**What to work on:** The data below needs to be returned exactly, line for line.

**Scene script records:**
--- Start ---

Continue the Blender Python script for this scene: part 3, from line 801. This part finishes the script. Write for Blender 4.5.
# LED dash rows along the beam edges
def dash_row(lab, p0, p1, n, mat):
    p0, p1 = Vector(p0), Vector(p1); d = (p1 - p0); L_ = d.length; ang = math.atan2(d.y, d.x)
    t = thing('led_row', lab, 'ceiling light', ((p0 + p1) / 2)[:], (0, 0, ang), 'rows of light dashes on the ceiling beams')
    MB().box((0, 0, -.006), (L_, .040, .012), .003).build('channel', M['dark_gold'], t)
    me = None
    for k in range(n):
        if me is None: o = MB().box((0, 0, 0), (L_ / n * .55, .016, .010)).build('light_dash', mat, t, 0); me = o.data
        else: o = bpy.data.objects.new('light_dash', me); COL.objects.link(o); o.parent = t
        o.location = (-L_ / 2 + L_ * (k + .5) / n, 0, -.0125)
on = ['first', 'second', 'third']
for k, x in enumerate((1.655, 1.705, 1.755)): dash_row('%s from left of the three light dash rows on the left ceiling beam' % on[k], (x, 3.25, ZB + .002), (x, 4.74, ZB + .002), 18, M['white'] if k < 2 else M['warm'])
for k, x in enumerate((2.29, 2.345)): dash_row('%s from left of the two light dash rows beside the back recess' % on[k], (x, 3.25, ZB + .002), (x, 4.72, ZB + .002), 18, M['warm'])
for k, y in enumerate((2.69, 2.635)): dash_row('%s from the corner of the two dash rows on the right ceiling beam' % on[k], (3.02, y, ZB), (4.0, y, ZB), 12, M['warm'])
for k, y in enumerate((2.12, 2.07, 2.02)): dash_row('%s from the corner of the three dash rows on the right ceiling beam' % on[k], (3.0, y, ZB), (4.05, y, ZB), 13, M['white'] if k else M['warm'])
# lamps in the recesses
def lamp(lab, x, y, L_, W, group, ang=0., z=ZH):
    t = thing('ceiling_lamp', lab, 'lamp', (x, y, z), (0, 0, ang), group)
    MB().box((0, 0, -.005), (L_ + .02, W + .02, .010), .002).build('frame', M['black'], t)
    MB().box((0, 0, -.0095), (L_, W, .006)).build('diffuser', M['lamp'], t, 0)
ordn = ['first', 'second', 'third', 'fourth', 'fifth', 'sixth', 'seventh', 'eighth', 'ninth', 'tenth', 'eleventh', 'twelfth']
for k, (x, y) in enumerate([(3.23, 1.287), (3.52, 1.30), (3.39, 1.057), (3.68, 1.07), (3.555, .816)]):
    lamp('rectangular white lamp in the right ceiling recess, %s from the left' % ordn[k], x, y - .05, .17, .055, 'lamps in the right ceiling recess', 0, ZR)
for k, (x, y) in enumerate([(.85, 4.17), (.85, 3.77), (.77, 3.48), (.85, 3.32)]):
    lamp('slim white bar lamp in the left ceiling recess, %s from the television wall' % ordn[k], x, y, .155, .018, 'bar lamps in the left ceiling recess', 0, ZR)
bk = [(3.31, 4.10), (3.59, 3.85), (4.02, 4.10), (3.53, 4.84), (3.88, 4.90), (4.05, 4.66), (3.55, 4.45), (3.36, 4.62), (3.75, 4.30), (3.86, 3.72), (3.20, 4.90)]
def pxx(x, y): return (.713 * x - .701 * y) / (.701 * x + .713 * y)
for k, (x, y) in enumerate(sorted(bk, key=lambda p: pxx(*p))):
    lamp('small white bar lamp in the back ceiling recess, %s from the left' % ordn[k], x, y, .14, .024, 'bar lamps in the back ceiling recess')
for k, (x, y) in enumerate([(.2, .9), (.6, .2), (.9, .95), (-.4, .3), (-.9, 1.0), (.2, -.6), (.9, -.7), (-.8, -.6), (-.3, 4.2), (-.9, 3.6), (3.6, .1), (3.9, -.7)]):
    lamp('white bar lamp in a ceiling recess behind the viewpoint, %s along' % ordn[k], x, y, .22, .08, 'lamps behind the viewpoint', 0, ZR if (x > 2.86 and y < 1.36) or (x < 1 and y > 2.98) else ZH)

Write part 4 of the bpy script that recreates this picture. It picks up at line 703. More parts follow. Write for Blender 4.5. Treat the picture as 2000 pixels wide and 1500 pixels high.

--- End ---

**Task solution:**
Continue the Blender Python script for this scene: part 3, from line 801. This part finishes the script. Write for Blender 4.5.
# LED dash rows along the beam edges
def dash_row(lab, p0, p1, n, mat):
    p0, p1 = Vector(p0), Vector(p1); d = (p1 - p0); L_ = d.length; ang = math.atan2(d.y, d.x)
    t = thing('led_row', lab, 'ceiling light', ((p0 + p1) / 2)[:], (0, 0, ang), 'rows of light dashes on the ceiling beams')
    MB().box((0, 0, -.006), (L_, .040, .012), .003).build('channel', M['dark_gold'], t)
    me = None
    for k in range(n):
        if me is None: o = MB().box((0, 0, 0), (L_ / n * .55, .016, .010)).build('light_dash', mat, t, 0); me = o.data
        else: o = bpy.data.objects.new('light_dash', me); COL.objects.link(o); o.parent = t
        o.location = (-L_ / 2 + L_ * (k + .5) / n, 0, -.0125)
on = ['first', 'second', 'third']
for k, x in enumerate((1.655, 1.705, 1.755)): dash_row('%s from left of the three light dash rows on the left ceiling beam' % on[k], (x, 3.25, ZB + .002), (x, 4.74, ZB + .002), 18, M['white'] if k < 2 else M['warm'])
for k, x in enumerate((2.29, 2.345)): dash_row('%s from left of the two light dash rows beside the back recess' % on[k], (x, 3.25, ZB + .002), (x, 4.72, ZB + .002), 18, M['warm'])
for k, y in enumerate((2.69, 2.635)): dash_row('%s from the corner of the two dash rows on the right ceiling beam' % on[k], (3.02, y, ZB), (4.0, y, ZB), 12, M['warm'])
for k, y in enumerate((2.12, 2.07, 2.02)): dash_row('%s from the corner of the three dash rows on the right ceiling beam' % on[k], (3.0, y, ZB), (4.05, y, ZB), 13, M['white'] if k else M['warm'])
# lamps in the recesses
def lamp(lab, x, y, L_, W, group, ang=0., z=ZH):
    t = thing('ceiling_lamp', lab, 'lamp', (x, y, z), (0, 0, ang), group)
    MB().box((0, 0, -.005), (L_ + .02, W + .02, .010), .002).build('frame', M['black'], t)
    MB().box((0, 0, -.0095), (L_, W, .006)).build('diffuser', M['lamp'], t, 0)
ordn = ['first', 'second', 'third', 'fourth', 'fifth', 'sixth', 'seventh', 'eighth', 'ninth', 'tenth', 'eleventh', 'twelfth']
for k, (x, y) in enumerate([(3.23, 1.287), (3.52, 1.30), (3.39, 1.057), (3.68, 1.07), (3.555, .816)]):
    lamp('rectangular white lamp in the right ceiling recess, %s from the left' % ordn[k], x, y - .05, .17, .055, 'lamps in the right ceiling recess', 0, ZR)
for k, (x, y) in enumerate([(.85, 4.17), (.85, 3.77), (.77, 3.48), (.85, 3.32)]):
    lamp('slim white bar lamp in the left ceiling recess, %s from the television wall' % ordn[k], x, y, .155, .018, 'bar lamps in the left ceiling recess', 0, ZR)
bk = [(3.31, 4.10), (3.59, 3.85), (4.02, 4.10), (3.53, 4.84), (3.88, 4.90), (4.05, 4.66), (3.55, 4.45), (3.36, 4.62), (3.75, 4.30), (3.86, 3.72), (3.20, 4.90)]
def pxx(x, y): return (.713 * x - .701 * y) / (.701 * x + .713 * y)
for k, (x, y) in enumerate(sorted(bk, key=lambda p: pxx(*p))):
    lamp('small white bar lamp in the back ceiling recess, %s from the left' % ordn[k], x, y, .14, .024, 'bar lamps in the back ceiling recess')
for k, (x, y) in enumerate([(.2, .9), (.6, .2), (.9, .95), (-.4, .3), (-.9, 1.0), (.2, -.6), (.9, -.7), (-.8, -.6), (-.3, 4.2), (-.9, 3.6), (3.6, .1), (3.9, -.7)]):
    lamp('white bar lamp in a ceiling recess behind the viewpoint, %s along' % ordn[k], x, y, .22, .08, 'lamps behind the viewpoint', 0, ZR if (x > 2.86 and y < 1.36) or (x < 1 and y > 2.98) else ZH)

Write part 4 of the bpy script that recreates this picture. It picks up at line 703. More parts follow. Write for Blender 4.5. Treat the picture as 2000 pixels wide and 1500 pixels high.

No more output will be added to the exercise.